Let’s start at the beginning:

-You never purchased a “wipes warmer” for middle-of-the-night diaper changes. As an infant, my bottom was cold. It still is.

-You dropped that pacifier and gave it back to me—everyone knows that blowing on it doesn’t really get rid of the germs. Then you stopped giving it to me altogether. I am still not pacified in life, and I therefore use food to feel that oral emptiness.

-You let me “cry it out” for a full 5 minutes one time. I am still crying out … for love.

-You forgot to send out Thank You notes for gifts after my 3rd birthday party.

-You didn’t use enough Purell or instruct me to wash my hands often enough to keep the bad, dirty things out of my world. They seeped in through my hands, and now, bad, dirty things surround me.

-You gave birth to another child. I will never forgive you for creating a sibling. You loved her more than me. I always felt like I had to be in competition for your attention. The act of violence that brought me to this juncture was just the latest in a series of acts to get the attention that I deserved.

Then, when I was older, your thoughtlessness became more egregious:

-You kept disclosing personal things about me in your very public writing. It feels like my life was just there to propagate your narcissism. I call this, “Munchausen Prose by Proxy.”

-You never spent enough quality time with me—and when we were together, you just looked down at your phone, not at me.

-You made me go to Hebrew school.

-You embarrassed me. Remember that time when you were nursing my younger sister and then forgot to re-clip your nursing bra before jumping with me on the trampoline at the gymnastics place?

-You YELLED TOO MUCH!

-Your dinners weren’t as homemade or organic as my friends’ dinners.

-You took time off of parenting to do things like go to writer’s retreats for yourself—I used to think that made you more relaxed and more interesting because you had adult interests, but I now know that time would have been better spent bonding with me.

-You chose another woman to love. How could you do such a thing? You made me crave the patriarchy because I had no father.

-You chose careers that did not pay much. Social Worker? Writer? Those careers were not enough to fulfill my material desires. You had to call grandma for money for our camp, household repairs, etc. How embarrassing!

-You only let me have four cats and a bunny when I was little. I begged for hamsters, a puppy, and a fifth cat, but noooo, you deprived me of extra animal companionship.

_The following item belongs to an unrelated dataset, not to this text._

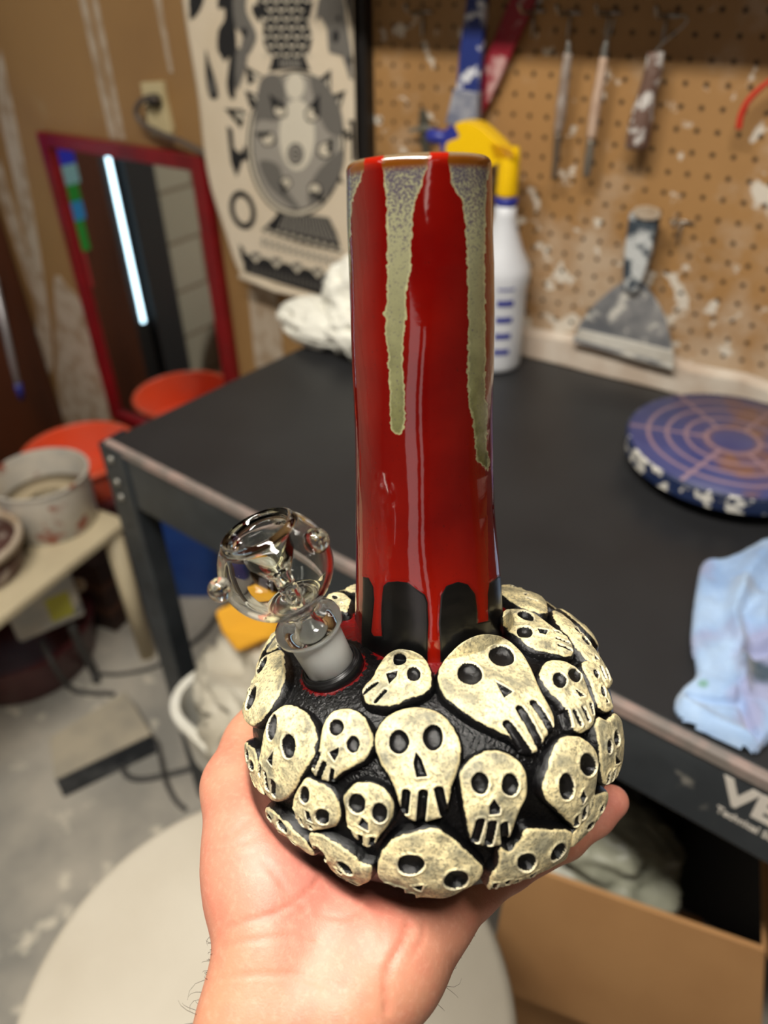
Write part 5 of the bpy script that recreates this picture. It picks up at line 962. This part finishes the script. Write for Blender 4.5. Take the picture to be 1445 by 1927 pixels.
# ============================================================ THE HAND
def cpt(px, py, z): return np.array([(px-CX)/FPX*z, (py-CY)/FPX*z, z])
CAPS = [  # forearm
 ((478, 1905, .262), .0168, (-.108, .36, .17), .024), ((565, 1910, .266), .0195, (-.085, .375, .18), .030), ((650, 1900, .262), .0165, (-.058, .36, .17), .024),
 # wrist into palm
 ((478, 1905, .262), .0168, (508, 1770, .272), .0165), ((508, 1770, .272), .0165, (508, 1655, .288), .0215),
 ((565, 1910, .266), .0195, (610, 1760, .280), .0180), ((610, 1760, .280), .0180, (650, 1640, .305), .0180), ((650, 1900, .262), .0165, (715, 1790, .272), .0165),
 ((715, 1790, .272), .0165, (790, 1660, .303), .0165), ((650, 1905, .263), .0160, (735, 1815, .270), .0165), ((735, 1815, .270), .0165, (812, 1722, .287), .0150), ((610, 1760, .285), .017, (715, 1790, .276), .016),
 # thenar and thumb
 ((508, 1655, .288), .0215, (482, 1570, .298), .0180), ((482, 1570, .298), .0180, (455, 1480, .318), .0148), ((455, 1480, .318), .0148, (478, 1400, .340), .0118), ((478, 1400, .340), .0118, (520, 1310, .362), .0100), ((508, 1655, .288), .0215, (600, 1640, .302), .018),
 # knuckle row
 ((650, 1640, .305), .0180, (720, 1580, .345), .0120), ((650, 1640, .305), .0180, (800, 1590, .340), .0120), ((790, 1660, .303), .0165, (860, 1610, .330), .0115), ((812, 1722, .287), .0150, (880, 1668, .302), .0128),
 # little finger
 ((880, 1668, .302), .0128, (955, 1630, .314), .0098), ((955, 1630, .314), .0098, (1062, 1578, .326), .0088), ((1062, 1578, .326), .0086, (1118, 1536, .332), .0083), ((1118, 1536, .332), .0083, (1152, 1508, .336), .0076),
 # ring, middle, index under and behind the base
 ((860, 1610, .330), .0115, (985, 1560, .358), .0096), ((985, 1560, .358), .0096, (1060, 1480, .385), .0088), ((1060, 1480, .385), .0088, (1090, 1400, .402), .0080),
 ((800, 1590, .340), .0120, (900, 1545, .378), .0098), ((900, 1545, .378), .0098, (960, 1450, .404), .0090), ((960, 1450, .404), .0090, (985, 1370, .412), .0080),
 ((720, 1580, .345), .0120, (765, 1530, .382), .0098), ((765, 1530, .382), .0098, (800, 1430, .410), .0090), ((800, 1430, .410), .0090, (815, 1350, .415), .0080)]
prims = []
for a, ra, b, rb in CAPS:
    A3 = cpt(*a) if abs(a[0]) > 5 else np.array(a); B3 = cpt(*b) if abs(b[0]) > 5 else np.array(b); prims.append((A3, ra, B3, rb))
lo = np.min([np.minimum(a-ra, b-rb) for a, ra, b, rb in prims], 0)-.006; hi = np.max([np.maximum(a+ra, b+rb) for a, ra, b, rb in prims], 0)+.006
st_ = .00150; dims = [int((hi[k]-lo[k])/st_)+2 for k in range(3)]
X, Y, Z = np.meshgrid(*[lo[k]+st_*np.arange(dims[k], dtype=np.float32) for k in range(3)], indexing='ij')
D = np.full(X.shape, 1.0, np.float32)
def smin(a, b, k): h = np.clip(.5+.5*(b-a)/k, 0, 1); return b*(1-h)+a*h-k*h*(1-h)
for i, (a, ra, b, rb) in enumerate(prims):
    l2, h2 = np.minimum(a-ra, b-rb)-.022, np.maximum(a+ra, b+rb)+.022
    s3 = tuple(slice(max(0, int((l2[k]-lo[k])/st_)), min(dims[k], int((h2[k]-lo[k])/st_)+2)) for k in range(3))
    e = b-a; x, y, z = X[s3], Y[s3], Z[s3]; tt = np.clip(((x-a[0])*e[0]+(y-a[1])*e[1]+(z-a[2])*e[2])/(e@e), 0, 1)
    dd = np.sqrt((x-a[0]-e[0]*tt)**2+(y-a[1]-e[1]*tt)**2+(z-a[2]-e[2]*tt)**2)-(ra+(rb-ra)*tt)
    D[s3] = smin(D[s3], dd, .012 if i < 17 else (.007 if i < 21 else .0035))
# the base presses into the hand
rx = (X-O_c[0])*X_c[0]+(Y-O_c[1])*X_c[1]+(Z-O_c[2])*X_c[2]; ra_ = (X-O_c[0])*A_c[0]+(Y-O_c[1])*A_c[1]+(Z-O_c[2])*A_c[2]; rz_ = (X-O_c[0])*Z_c[0]+(Y-O_c[1])*Z_c[1]+(Z-O_c[2])*Z_c[2]
nx_ = np.where(ra_ > 0, NT, NB).astype(np.float32); G_ = ((np.hypot(rx, rz_)/EA)**nx_+(np.abs(ra_)/EC)**nx_)**(1/nx_); gg = np.gradient(G_, st_); E_ = (G_-1)/np.maximum(np.sqrt(gg[0]**2+gg[1]**2+gg[2]**2), 5)-.0004
D = -smin(-D, E_, .0015)
def surface_nets(D, lo, st_):
    s = D < 0; nx, ny, nz = D.shape; acc = np.zeros((nx-1, ny-1, nz-1, 3), np.float32); cnt = np.zeros((nx-1, ny-1, nz-1), np.float32)
    corners = [(i, j, k) for i in (0, 1) for j in (0, 1) for k in (0, 1)]
    sub = lambda A, c: A[c[0]:nx-1+c[0], c[1]:ny-1+c[1], c[2]:nz-1+c[2]]
    for c in corners:
        for ax in range(3):
            if c[ax] == 0:
                c2 = list(c); c2[ax] = 1; d0, d1 = sub(D, c), sub(D, c2); cr_ = (sub(s, c) != sub(s, c2)); t = np.where(cr_, d0/np.where(cr_, d0-d1, 1), 0)
                for m in range(3): acc[..., m] += np.where(cr_, c[m]+(t if m == ax else 0), 0)
                cnt += cr_
    on = cnt > 0; idx = np.full(cnt.shape, -1); idx[on] = np.arange(on.sum()); ii = np.argwhere(on); V = (ii+acc[on]/cnt[on][:, None])*st_+lo
    F = []
    for ax in range(3):
        o1, o2 = [(1, 2), (2, 0), (0, 1)][ax]; sl0 = [slice(1, -1)]*3; sl0[ax] = slice(0, -1); sl1 = [slice(1, -1)]*3; sl1[ax] = slice(1, None)
        a, b = s[tuple(sl0)], s[tuple(sl1)]; e = np.argwhere(a != b); off = np.array([1, 1, 1]); off[ax] = 0; e0 = e+off; inside = a[tuple(e.T)]
        g = lambda d1, d2: idx[tuple((e0-np.eye(3, dtype=int)[o1]*d1-np.eye(3, dtype=int)[o2]*d2).T)]
        q = np.stack([g(1, 1), g(0, 1), g(0, 0), g(1, 0)], 1); q[~inside] = q[~inside][:, ::-1]; F.append(q)
    return V, np.vstack(F)
V, F = surface_nets(D, lo, st_); F = F[(F >= 0).all(1)]
# light smoothing
ed = np.vstack([F[:, [0, 1]], F[:, [1, 2]], F[:, [2, 3]], F[:, [3, 0]]]); n_ = len(V)
def relax(V, it, lam=.5):
    deg = np.bincount(ed[:, 0], minlength=n_)+np.bincount(ed[:, 1], minlength=n_)
    for _ in range(it):
        S = np.zeros_like(V)
        for k in range(3): S[:, k] = np.bincount(ed[:, 0], V[ed[:, 1], k], n_)+np.bincount(ed[:, 1], V[ed[:, 0], k], n_)
        V = V*(1-lam)+lam*S/np.maximum(deg, 1)[:, None]
    return V
V = relax(V, 5)
hx = CX+FPX*V[:, 0]/V[:, 2]; hy = CY+FPX*V[:, 1]/V[:, 2]
def HC(x, y): return (340+x/1.642, 1450+y/1.642)
CREASE = [([(150, 478), (215, 462), (270, 448), (330, 420), (395, 372), (430, 330)], 1.0), ([(134, 545), (190, 528), (260, 520), (330, 512), (420, 516)], .8), ([(705, 470), (690, 520), (662, 570), (640, 620), (634, 680), (640, 740)], 1.6), ([(752, 470), (748, 520), (720, 560)], .7),
 ([(255, 280), (300, 330), (330, 380), (385, 430)], .8), ([(130, 640), (240, 628), (370, 640), (500, 668)], .5), ([(320, 620), (390, 640), (480, 700)], .4), ([(420, 440), (500, 455), (560, 430)], .5), ([(610, 445), (625, 500), (600, 580)], .5), ([(120, 250), (180, 230), (230, 200)], .4), ([(115, 215), (165, 190), (210, 150)], .4), ([(130, 300), (200, 270), (260, 240)], .35), ([(1200, 255), (1215, 272), (1222, 290)], .5)]
cz = np.zeros(n_)
for pl2, w_ in CREASE:
    q = [HC(*p) for p in smooth(pl2, 4, False)]; dd = np.full(n_, 1e9)
    for a, b in zip(q[:-1], q[1:]): dd = np.minimum(dd, sdf_seg(hx, hy, a, b))
    cz = np.maximum(cz, w_*np.exp(-(dd/(4.2 if w_ < 1.5 else 7))**2))
# hand normals for a real dent along the creases
tri = V[F[:, 2]]-V[F[:, 0]]; tr2 = V[F[:, 3]]-V[F[:, 1]]; fn_ = np.cross(tri, tr2); N = np.zeros_like(V)
for k in range(4):
    for m in range(3): N[:, m] += np.bincount(F[:, k], fn_[:, m], n_)
N /= np.maximum(np.linalg.norm(N, axis=1), 1e-9)[:, None]
facing = (N*V).sum(1) < 0
V = V-N*(cz*.0006*facing)[:, None]
palm = np.exp(-((hx-640)/260)**2-((hy-1600)/210)**2)+.8*np.exp(-((hx-1150)/90)**2-((hy-1510)/70)**2)
def skin_mat():
    m, nt, b = base_mat('skin', (226, 164, 138), .48); b.inputs['Subsurface Weight'].default_value = .12; b.inputs['Subsurface Radius'].default_value = (1.0, .35, .2); b.inputs['Subsurface Scale'].default_value = .004
    nA = tex(nt, 55, 5, .6).outputs[0]; nB = tex(nt, 420, 4).outputs[0]
    c = mixc(nt, attr(nt, 'palm'), (190, 134, 104), (200, 126, 112)); c = mixc(nt, mth(nt, 'MULTIPLY', ramp(nt, nA, .45, .7), .5), c, (192, 106, 88)); c = mixc(nt, mth(nt, 'MULTIPLY', ramp(nt, nB, .5, .72), .25), c, (222, 168, 144))
    c = mixc(nt, mth(nt, 'MULTIPLY', attr(nt, 'crease'), .32), c, (190, 104, 84)); nt.links.new(c, b.inputs['Base Color'])
    bump(nt, b, mth(nt, 'ADD', tex(nt, 1400, 3, .6, stretch=(1, 1, .5)).outputs[0], mth(nt, 'MULTIPLY', nA, 1.5)), .22, .0006); return m
Vw = C+V@M.T
hand = obj('person', Vw, F.tolist(), skin_mat(), attrs={'crease': np.clip(cz, 0, 1)*facing, 'palm': np.clip(palm, 0, 1)})
tag(hand, 'bare hand and forearm, palm up, holding the water pipe from below', 'person')
# a few dark hairs on the forearm edge
hm = mat('dark_hair', (48, 36, 30), .5); hv = []
cand = np.where((hy > 1760) & (hy < 1935) & (np.abs(N[:, 2]) < .35) & (N[:, 0] < -.5))[0]; cand2 = np.where((hy > 1740) & (hy < 1900) & (np.abs(N[:, 2]) < .35) & (N[:, 0] > .5))[0]
for k in list(rng.choice(cand, min(34, len(cand)), replace=False))+list(rng.choice(cand2, min(10, len(cand2)), replace=False)):
    L = rng.uniform(.003, .0085)*(1.0 if hy[k] > 1840 else .45); p0 = V[k]; n_k = N[k]; g_ = np.array([rng.normal(0, .3), rng.uniform(-.9, .9), rng.normal(0, .3)])
    hv.append(tube(C+np.array([p0, p0+n_k*L*.35+g_*L*.25, p0+n_k*L*.5+g_*L*.6, p0+n_k*L*.45+g_*L])@M.T, [.00007, .00007, .00005, .00003], 5))
v, f = merge(*hv); o = obj('arm_hair', v, f, hm, hand)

-You let me be a friggin’ vegetarian…

-You instilled a perpetual stranger-danger fear in me with, “Now what if a man on the playground says he has candy or a puppy, are you going to follow him?” No, that’s right, I wasn’t, so when I was 18, and my boyfriend brought me candy and a puppy, I was so traumatized that I kicked him out.

-You were too overprotective in wanting me to play in childhood when the world is a serious place—I needed less time on the playground and more instruction on social activism.

-You ensured my world was too multi-cultural, multi-religious, multi-class, and multi-racial in some ways, but not enough in others.

-You did not adequately prepare me for all the social and inner constructs of gender and sexuality in a post-modern, fluid world. I never knew I had so many non-binary choices.

-You wouldn’t let me get a tattoo in adolescence—citing the Holocaust thing. You were just so uncool. Well now I am covered in tattoos—the largest one is the, “I hate mom” tattoo over the pic of my spiritual anchor on my left forearm.

-You had depression. When you stared endlessly out the window crying–it made me feel unloved, unwanted, like I caused your sadness. And I know you thought about leaving us forever. Then you would actually leave us for a week or two “to get the help you needed.” Well, you were never fully better, you were never completely present. And your feeble attempts at hiding your depression didn’t help, I needed to know what to do when I felt like that too.

So you see, mom, for these reasons alone, I was not responsible for any of my actions, or why I’m here.

By the way, can you please send money to my commissary account here as well as a couple pairs of Lululemon Wunder Under Low-Rise Yoga pants for class? Please also send some snacks–they are running low on vegan, raw, Paleo, macrobiotic, gluten-free food. Thanks a bunch.